STILL Game: Live at the SSE Hydro was not Scottish enough for the judges of Scotland’s biggest theatre award. The award judges disqualified the show as producer, Phil McIntyre Entertainments, is based in London.

Writer and star Greg Hemphill hit out at the ludicrousness of the situation.

He said he did not mind the show not being shortlisted as the judges are “entitled to not nominate it”.

But he added: “I do take issue with their judgement that it wasn’t a Scottish show. That is just ludicrous”

Still Game: Live played to sold-out audiences at the Hydro for 21 days straight in September and October last year. Around 200,000 people saw the show.

A spokesperson for the Critics Award for Theatre in Scotland (Cats) explained why it hadn’t made the shortlist: “We have our criteria, which involves the show being produced in Scotland – this show was in fact produced by a production company in London.

“It’s not about the cast being Scottish or ‘how Scottish it is’.

“We have had many other shows that have not made our shortlist before because the production company is not in Scotland.”

Alan Anderson, the producer of the Scottish Comedy Awards, where Still Game swept up earlier this year, believed there were ulterior motives at play.

“Still Game was conceived by Scots, written by Scots, with music by Scots, performed in Scotland, attended by almost 5% of the population of Scotland, many of whom have either never been in a theatre or only been in one for panto. This stinks of the traditional theatre fraternity being scared of the most innovative and mainstream theatre production in the UK last year.”

Also overlooked in the award nomination were the James Plays. The series of three plays by Rona Munro was produced at the Edinburgh International Festival by the National Theatre of Scotland last August. The shows were awarded the Best New Play at the London Evening Standard awards, but failed to make the shortlist for the Cats.

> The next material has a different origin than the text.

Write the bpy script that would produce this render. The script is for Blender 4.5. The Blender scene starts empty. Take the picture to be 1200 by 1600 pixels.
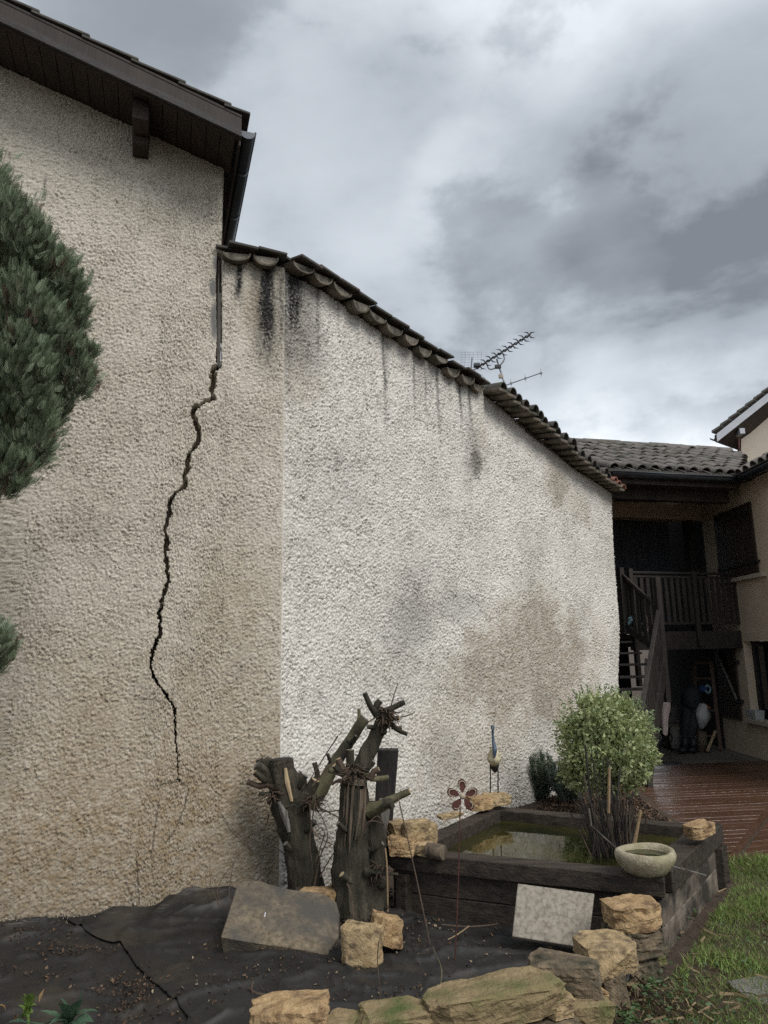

In other awards, the Cats were dominated by the Royal Lyceum Theatre in Edinburgh.

The theatre, which had its funding cut by Creative Scotland last year by 17.5%, gained 17 nominations over 10 categories including three out of four nominations for the best production award. The Caucasian Chalk Circle, The Venetian Twins, and Faith Healer at the Lyceum were joined by Slope from Glasgow’s Untitled Projects.

There were also four nominations for Catherine Wheels’ production The Voice Thief, including best production for children and young people. The National Theatre of Scotland received two nominations for The Tin Forest and Last Dream (On Earth).

Brian Ferguson was nominated for his performance in Hamlet. The Macrobert Arts Centre received four nominations, two each for its children’s theatre co-productions Tales of a Grandfather and Pine Tree, Poggle and Me.

A Play, A Pie and A Pint, who are based in Glasgow’s Oran Mor but also have shows on in Edinburgh and Aberdeen, received three nominations, including two in the best new play category.